Ultimately, the goal for your time working in the lab is to (1) learn new things, (2) apply your classroom knowledge, and (3) get an understanding of what it is like to conduct academic research.

In general, I would expect masters and undergraduates to work under the guidance of a PhD student with the possibility of coauthorship of a research publication. In this case we can have joint meetings of the whole team working on a research project. Alternatively, for highly-motivated RIs, it may be possible to lead a research effort and write a paper as a “first-author”. Leading a project is hard work and can be very time consuming, so if this is something that you intend to pursue, let’s discuss it early and plan out the steps.

SPARC Lab lists PhD students (RAs), RIs, RFs, and PIs as authors on academic papers according to the IEEE authorship guidelines.

For important communications, email is best. For everyday research and lab activities, slack is more efficient. Typically, I have 30 minute meetings with PhD students every week, although this may vary on a case-by-case basis. In general I expect this meeting to be relatively casual updates on technical, administrative, and general life. There is no need to prepare anything beforehand. Additionally, there will be occasional formal lab-wide meetings for practice presentations and bi-annual check-ins to discuss overall progress and career planning.

In general, I try to be responsive to digital messages. However, I prioritize in-person communication, so if you need to discuss something in-depth or urgently, it is better to discuss in-person. In general, I try to set aside time every business day (Monday through Friday excluding holidays) to clear out my inbox, so you can expect a response once every business day. If you are a member of the lab, I will not “ghost” you, so if you did not get a reply to an email when you were expecting one, I apologize and please follow up.

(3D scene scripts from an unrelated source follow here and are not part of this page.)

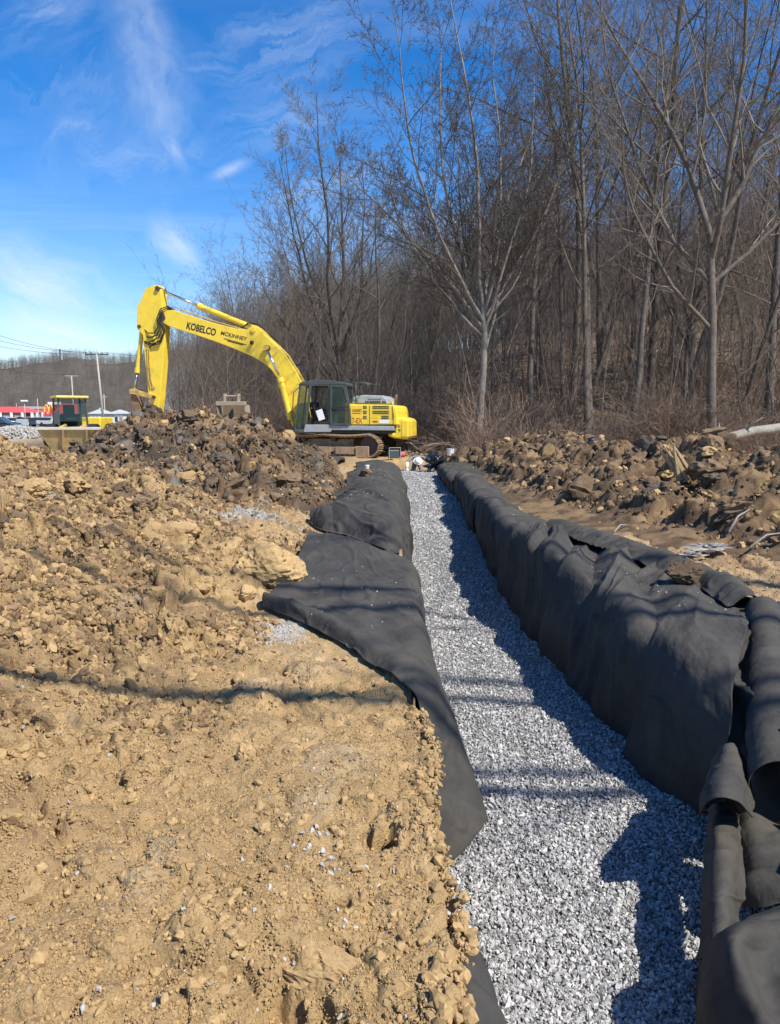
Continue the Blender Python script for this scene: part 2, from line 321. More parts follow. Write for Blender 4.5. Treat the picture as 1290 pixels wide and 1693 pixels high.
# ---------------------------------------------------------------- heaps
def heap_left(X, Y):
    hx = [-9.4, -8.4, -7.8, -7.2, -6.75, -5.5, -5.0, -4.5, -4.1, -3.4, -2.7, -2.1, -1.46, -.95]
    hz = [-.4, -.3, .0, .45, .95, 1.62, 1.66, 1.52, 1.63, 1.45, 1.25, .92, .42, -.3]
    yc = 16.6 + .25 * perlin(X * .5, X * 0, 3); d = np.abs(Y - yc) / np.where(Y < yc, 4.7, 3.2)
    h0 = np.interp(X + .3 * perlin(X * .5, Y * .5, 402), hx, hz); z = np.maximum(h0, 0) * np.clip(1 - d, -.3, 1) - .10 * (d > .8) - .5 * sstep(.15, -.05, h0)
    return z
def heap_right(X, Y):
    xc = np.interp(Y, [6, 9, 13, 18, 24, 28], [10.0, 8.5, 7.0, 5.4, 3.9, 3.2]); hc = np.interp(Y, [5.5, 7, 9, 13, 18, 23, 25.5, 27.5], [-.2, .75, .95, .92, .98, .9, .6, -.3])
    wi = np.interp(Y, [6, 9, 13, 18, 24], [4.6, 4.3, 4.0, 2.8, 1.8]); d = np.where(X < xc, (xc - X) / wi, (X - xc) / 2.4)
    return np.maximum(hc, 0) * np.clip(1 - d, -.3, 1) - .08 * (d > .85) - .5 * sstep(.15, -.05, hc)
def heap_detail(X, Y, s, amp=1.0):
    qx = X + .10 * perlin(X * 2.5, Y * 2.5, s + 1) + .03 * perlin(X * 8, Y * 8, s + 3); qy = Y + .10 * perlin(X * 2.5, Y * 2.5, s + 2)
    return amp * (.34 * clods(qx / 1.05, qy / 1.05, s + 10) + .24 * clods(qx / .5, qy / .5, s + 20) + .12 * clods(qx / .22, qy / .22, s + 30) + .06 * clods(qx / .10, qy / .10, s + 40) + .03 * fbm(X * 5, Y * 5, 3, s) - .22)
def HL(X, Y): return heap_left(X, Y) + heap_detail(X, Y, 500, 1.05) * sstep(-.2, .35, heap_left(X, Y)) + .12
def HR(X, Y): return heap_right(X, Y) + heap_detail(X, Y, 600, 1.0) * sstep(-.2, .3, heap_right(X, Y)) + .12
def build_heap(name, fn, x0, x1, y0, y1, step, colfn, label):
    xs = np.arange(x0, x1, step); ys = np.arange(y0, y1, step * 1.15); Xg, Yg = np.meshgrid(xs, ys); X = Xg.ravel(); Y = Yg.ravel(); Z = fn(X, Y)
    a = .07; dx = a * perlin(X * 4, Y * 4 + Z * 5, 701) + .03 * perlin(X * 13, Y * 13 + Z * 12, 702); dy = a * 1.3 * perlin(X * 4 + 30, Y * 4 + Z * 5, 703) + .03 * perlin(X * 13 + 7, Y * 13 + Z * 12, 704)
    G = H(X, Y); keep = (Z > G - .12)
    n = len(xs); i = (np.arange(len(ys) - 1)[:, None] * n + np.arange(n - 1)[None]).ravel(); q = np.stack([i, i + 1, i + n + 1, i + n], 1)
    q = q[keep[q].any(1)]; used = np.unique(q); remap = np.zeros(len(X), int); remap[used] = np.arange(len(used))
    V = np.stack([X + dx, Y + dy, Z], 1)[used]
    me = np_mesh(name, V, remap[q], True, colfn(X[used], Y[used], Z[used]))
    ob(name, me, M['soil'], label=label, cat='soil heap')
def mixc(a, b, m): return a * (1 - m[:, None]) + b * m[:, None]
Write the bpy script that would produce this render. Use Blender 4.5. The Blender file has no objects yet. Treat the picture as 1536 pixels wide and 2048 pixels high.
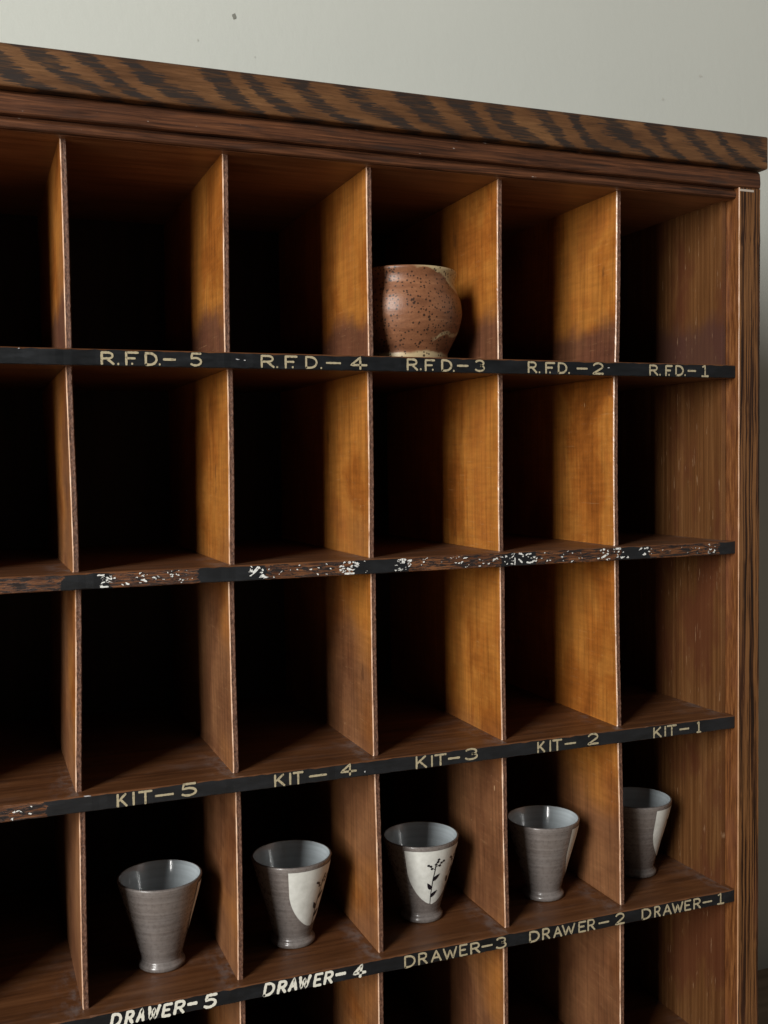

I have a few ideas that drive my advising philosophy. Firstly, I believe that a PhD education should be about producing researchers and not about producing research. The research results are a necessary result of that process, but not the main goal.

Secondly, in research, I like to think of the advisor as the TA and nature as the teacher. If research is a class that the PhD student is taking then the advisor is the TA and not the teacher. The laws of nature/science/logic are the teacher, and the advisor is just trying to help you understand the teacher’s really confusing lecture notes. I work on the same team as my student’s to try to understand the world and come up with the best solutions possible.

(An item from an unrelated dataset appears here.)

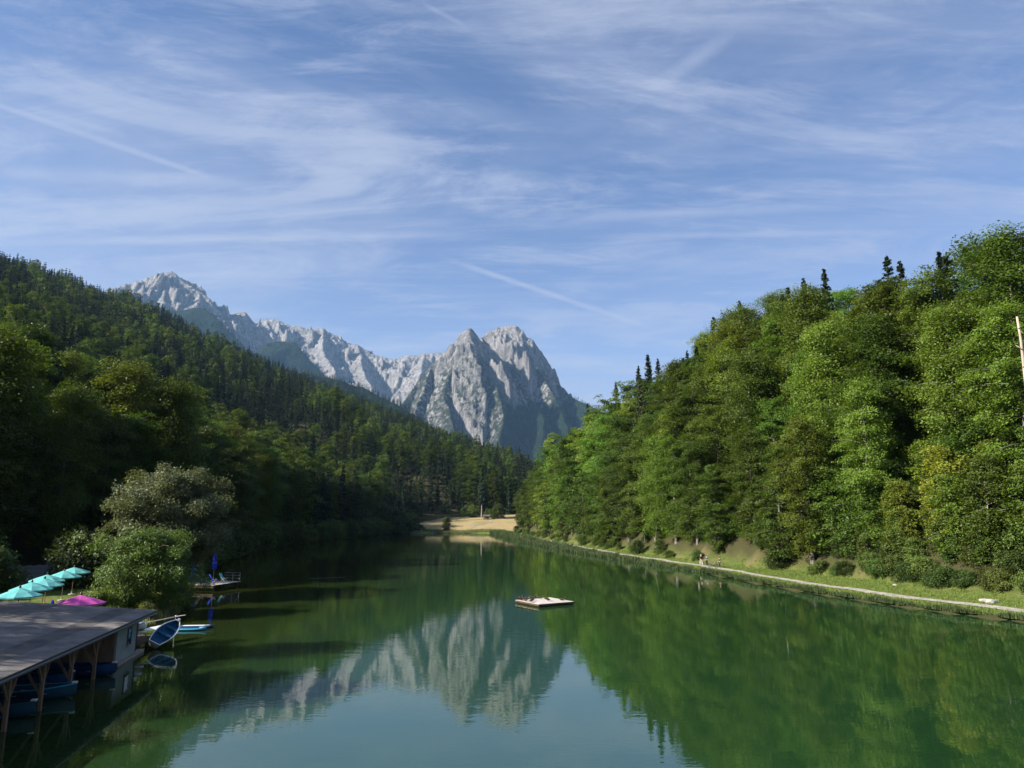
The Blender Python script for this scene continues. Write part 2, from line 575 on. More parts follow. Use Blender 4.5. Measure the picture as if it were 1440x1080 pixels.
gm = bpy.data.materials.new('ground_cover'); gm.use_nodes = True
nt = NT(gm.node_tree); b = nt.n['Principled BSDF']
b.inputs['Roughness'].default_value = 0.95; b.inputs['Specular IOR Level'].default_value = 0.1
tc = nt.add('ShaderNodeTexCoord').outputs['Object']
na = nt.noise(tc, 0.35, 6, 0.65); nb = nt.noise(tc, 2.2, 6, 0.7); nc = nt.noise(tc, 0.06, 4, 0.6)
grass = nt.mix(nt.ss(na, 0.35, 0.65), (0.090, 0.140, 0.027, 1), (0.160, 0.170, 0.050, 1))
grass = nt.mix(nt.ss(nb, 0.45, 0.75), grass, (0.060, 0.095, 0.020, 1))
litter = nt.mix(nt.ss(nb, 0.35, 0.7), (0.055, 0.042, 0.024, 1), (0.040, 0.055, 0.016, 1))
dry = nt.mix(nt.ss(na, 0.35, 0.65), (0.36, 0.265, 0.135, 1), (0.29, 0.235, 0.115, 1))
dry = nt.mix(nt.ss(nc, 0.52, 0.62), dry, (0.24, 0.22, 0.09, 1))
earth = nt.mix(nt.ss(nb, 0.35, 0.65), (0.26, 0.19, 0.115, 1), (0.17, 0.125, 0.075, 1))
fa = nt.add('ShaderNodeAttribute', attribute_name='forest').outputs['Fac']
ma = nt.add('ShaderNodeAttribute', attribute_name='meadow').outputs['Fac']
sa = nt.add('ShaderNodeAttribute', attribute_name='soil').outputs['Fac']
c = nt.mix(ma, grass, dry); c = nt.mix(fa, c, litter); c = nt.mix(sa, c, earth)
nt.put(b.inputs['Base Color'], c)
bp = nt.add('ShaderNodeBump', {'Strength': 0.8, 'Distance': 0.25, 'Height': nt.noise(tc, 3.0, 6, 0.7)})
nt.put(b.inputs['Normal'], bp.outputs[0])
me.materials.append(gm)

# ---- lake
lm = bpy.data.materials.new('lake_water'); lm.use_nodes = True
nt = NT(lm.node_tree); b = nt.n['Principled BSDF']
tc = nt.add('ShaderNodeTexCoord').outputs['Object']
murk = nt.noise(tc, 0.03, 4, 0.6)
shallow = nt.ss(nt.math('ADD', nt.add('ShaderNodeSeparateXYZ', {0: tc}).outputs[0], nt.math('MULTIPLY', murk, 14.0)), 2.0, -30.0)   # silty water off the boathouse shore
nt.put(b.inputs['Base Color'], nt.mix(shallow, nt.mix(nt.ss(murk, 0.35, 0.65), (0.013, 0.041, 0.011, 1), (0.011, 0.039, 0.014, 1)), (0.022, 0.025, 0.005, 1)))
b.inputs['Roughness'].default_value = 0.018
b.inputs['IOR'].default_value = 2.35
b.inputs['Specular Tint'].default_value = (0.82, 1.0, 0.86, 1)
mp = nt.add('ShaderNodeMapping', {'Vector': tc, 'Scale': (0.55, 1.0, 1)}).outputs[0]
w1 = nt.noise(mp, 0.9, 3, 0.5); w2 = nt.noise(mp, 3.6, 2, 0.5); w3 = nt.noise(tc, 0.05, 3, 0.6)
hgt = nt.math('MULTIPLY', nt.math('ADD', nt.math('MULTIPLY', w1, 0.0048), nt.math('MULTIPLY', w2, 0.0016)), nt.ss(w3, 0.35, 0.65, 0.45, 1.15))
bp = nt.add('ShaderNodeBump', {'Strength': 1.0, 'Distance': 1.0, 'Height': hgt})
nt.put(b.inputs['Normal'], bp.outputs[0])
wm = np_mesh('lake', [(-80, -70, 0), (70, -70, 0), (70, 372, 0), (-80, 372, 0)], [[0, 1, 2, 3]])
wm.materials.append(lm)
lake = link(bpy.data.objects.new('lake', wm))
tag(lake, 'still green lake mirroring the woods and the rocky peaks', kind='structure')


def offset_line(poly, off, y0, y1, step):
    """points of a line at a constant distance on the land side of a bank"""
    poly = np.asarray(poly, float)
    out = []
    seg = np.diff(poly, axis=0); ln = np.hypot(seg[:, 0], seg[:, 1]); cum = np.concatenate([[0], np.cumsum(ln)])
    for s in np.arange(0, cum[-1], step):
        i = min(np.searchsorted(cum, s, 'right') - 1, len(seg) - 1)
        # smoothed direction
        s2 = np.array([np.interp(np.clip(s + k, 0, cum[-1]), cum, poly[:, j]) for j in (0, 1) for k in (-9, 9)]).reshape(2, 2)
        d = s2[:, 1] - s2[:, 0]; d /= np.hypot(*d)
        p = np.array([np.interp(s, cum, poly[:, 0]), np.interp(s, cum, poly[:, 1])]) + off * np.array([d[1], -d[0]])
        if y0 <= p[1] <= y1:
            out.append(p)
    return np.array(out)


def ribbon(name, a, bb, m, lift, label):
    n = min(len(a), len(bb))
    v = []
    for i in range(n):
        for t in (0, 0.5, 1.0):
            p = a[i] * (1 - t) + bb[i] * t
            v.append((p[0], p[1], float(terrain_z(p[0:1], p[1:2])[0]) + lift))
    f = [(3 * i + k, 3 * i + k + 1, 3 * i + k + 4, 3 * i + k + 3) for i in range(n - 1) for k in (0, 1)]
    o = MB().poly(v, f).build(name, m)
    return tag(o, label, kind='structure')


M_GRAVEL = mat('pale_gravel', (0.34, 0.315, 0.275), 0.95, 0.1, var=0.35, vscale=1.3, bump=0.5, bscale=12)
pa = offset_line(RIGHT_BANK, 3.1, 40, 352, 2.0)
pb = pa + (offset_line(RIGHT_BANK, 4.6, 20, 372, 2.0)[:1] * 0)   # same spacing, second edge below
cen = pa
dirs = np.gradient(cen, axis=0); dirs /= np.hypot(dirs[:, 0], dirs[:, 1])[:, None]
wob = (0.26 * np.sin(np.arange(len(cen)) * 0.9) + 0.12 * np.sin(np.arange(len(cen)) * 2.3))[:, None]
nrm = np.stack([dirs[:, 1], -dirs[:, 0]], 1)
ribbon('lakeside_path', cen + nrm * wob, cen + nrm * (1.05 + 0.6 * wob), M_GRAVEL, 0.07, 'pale gravel path along the grassy lake bank')
mpz = [at(662, 739, 384), at(664, 735, 392), at(672, 732, 399), at(684, 729, 405), at(690, 726, 411), at(686, 723, 418)]
mc = np.array([p[:2] for p in mpz])
mc = np.stack([np.interp(np.linspace(0, 5, 26), np.arange(6), mc[:, k]) for k in (0, 1)], 1)
ribbon('meadow_path', mc, mc + np.array([1.3, 0.3]), M_GRAVEL, 0.12, 'pale winding footpath crossing the dry meadow')

# ------------------------------------------------------------------ mountains
M_ROCK = bpy.data.materials.new('limestone'); M_ROCK.use_nodes = True
nt = NT(M_ROCK.node_tree); b = nt.n['Principled BSDF']
b.inputs['Roughness'].default_value = 0.95; b.inputs['Specular IOR Level'].default_value = 0.05
tc = nt.add('ShaderNodeTexCoord').outputs['Object']
nrmz = nt.add('ShaderNodeSeparateXYZ', {0: nt.add('ShaderNodeNewGeometry').outputs['True Normal']}).outputs[2]
n1 = nt.noise(tc, 0.006, 8, 0.65); n2 = nt.noise(tc, 0.03, 6, 0.7)
strat = nt.noise(nt.add('ShaderNodeMapping', {'Vector': tc, 'Rotation': (0.12, 0.3, 0), 'Scale': (1.0, 1.0, 0.22)}).outputs[0], 0.022, 6, 0.65)
rock = nt.mix(nt.ss(n1, 0.35, 0.65), (0.43, 0.412, 0.405, 1), (0.31, 0.30, 0.298, 1))
rock = nt.mix(nt.ss(strat, 0.45, 0.68), rock, (0.16, 0.15, 0.148, 1))
rock = nt.mix(nt.ss(n2, 0.52, 0.72), rock, (0.45, 0.432, 0.425, 1))
fa = nt.add('ShaderNodeAttribute', attribute_name='forest').outputs['Fac']
ga = nt.add('ShaderNodeAttribute', attribute_name='scrub').outputs['Fac']
scrub = nt.math('MULTIPLY', ga, nt.ss(nt.math('ADD', n2, nt.math('MULTIPLY', n1, 0.6)), 0.66, 0.80))
scrub = nt.math('MULTIPLY', scrub, nt.ss(nrmz, 0.12, 0.42))
rock = nt.mix(scrub, rock, (0.030, 0.046, 0.020, 1))
crack = nt.noise(nt.add('ShaderNodeMapping', {'Vector': tc, 'Rotation': (0.1, 0.25, 0), 'Scale': (1.0, 1.0, 0.35)}).outputs[0], 0.02, 9, 0.75)
rock = nt.mix(nt.math('MULTIPLY', nt.ss(nt.math('ABSOLUTE', nt.math('SUBTRACT', crack, 0.5)), 0.035, 0.0), 0.8), rock, (0.085, 0.083, 0.085, 1))
wood = nt.mix(n2, (0.011, 0.024, 0.014, 1), (0.024, 0.042, 0.020, 1))
nt.put(b.inputs['Base Color'], nt.mix(fa, rock, wood))
bp = nt.add('ShaderNodeBump', {'Strength': 1.0, 'Distance': 46.0, 'Height': nt.noise(tc, 0.03, 10, 0.8)})
nt.put(b.inputs['Normal'], bp.outputs[0])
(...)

Ultimately, the PhD should be an educational experience for the student and I believe in centering my advisee’s learning and growth first and foremost.

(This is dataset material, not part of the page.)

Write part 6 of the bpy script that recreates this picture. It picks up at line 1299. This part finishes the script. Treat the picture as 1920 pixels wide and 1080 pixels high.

I try to engage in research with my students as though I were a well-informed collaborator. I give students space to work independently and then meet with them periodically to help pull ideas together. My natural inclination is to be hands-on when collaborating in-person during scheduled meetings, but to give students time to work independently between meetings. That said, I find it best to work on a case-by-case-basis to establish the advising relationship that works best for each student.

I have twice-a-year career check-in meetings with students. Over the course of the PhD people’s career goals will likely change and I want to help you guide your PhD journey to best support your post-PhD goals.

I fully support my students going into academia, industry, or whatever alternative option (policy, startups, outreach, etc.) they want to pursue and am happy to discuss how to best shape their PhD towards those goals.

I think that every PhD student, and especially robotics PhD students, should do a 3-month internship during their PhD. It can give them great perspective on the problems that they are working on, introduce them to new ideas, significantly supplement the PhD stipend, and help them build their network of connections. I recommend the summer after the 3rd or 4th year of the PhD as an ideal time to do an internship because it can inspire the final push in your research and build useful industry connections that will help you get a job after the PhD.

A second internship can also be a great idea, especially if it is at a largely different place that will provide a new perspective (e.g., once at a research institute and once at a startup). A third internship is where the benefits may begin to offset to the costs for your PhD in terms of continuity and timeline, but I’m happy to discuss this on a case-by-case basis.

SPARC lab is brand new so we are still developing our lab culture! In addition to research activities, I intend to hold regular social events. Prof. Chris Rogers has also brought up some intra-departmental robot competitions, so we’ll see about what fun robotics-related events we can get going at Tufts.

Ultimately, we’ll be shaping the lab culture together! I want to hear from you about what *you* want for the lab. This will be through both informal suggestions and bi-annual anonymous reverse job reviews where I want to hear your suggestions for me and for the lab.

The goal is for SPARC Lab to grow into a bustling research space with 5+ PhD students, 2+ masters students, and 4+ undergraduate students that are passionate, self-motivated, and curious who are pushing the limits of what we can do in robotics and how we understand safety in autonomy. Additionally, I want to develop a collaborative, convivial environment where we learn from each other and enjoy working together.

To borrow a phrase from my (Ryan’s) grad school mentor:

Formality and respect are different things. I expect us to respect eachother, but there’s no need for formality. – Gunter Niemeyer

With that in mind, you’re welcome to call me “Ryan”, “Kazuo”, “Professor Cosner”, “Prof. Cos”, “Dr. Cosner”, or even my college nickname “RyCos”. I tend to prefer “Ryan”, but all are perfectly fine with me, especially to avoid confusion since “Ryan” is such a common name. Similarly, my pronouns are he/they and you should feel free to use either set.

Also, for reference,

• Ryan is the standard american pronunciation, e.g. Ryan Gosling.
• Kazuo is pronounced Ka (as in “cause”), zu (like “zoo”), and o (like “oh my gosh”); each syllable has equal length and stress.
• Cosner is pronounced with Cos like cause, and ner as in dinner.

As for you, I’ll call you by whatever name and pronouns you prefer and I’ll do my best to pronounce your name correctly. If I mispronounce it, I sincerely apologize and please please feel free to correct me!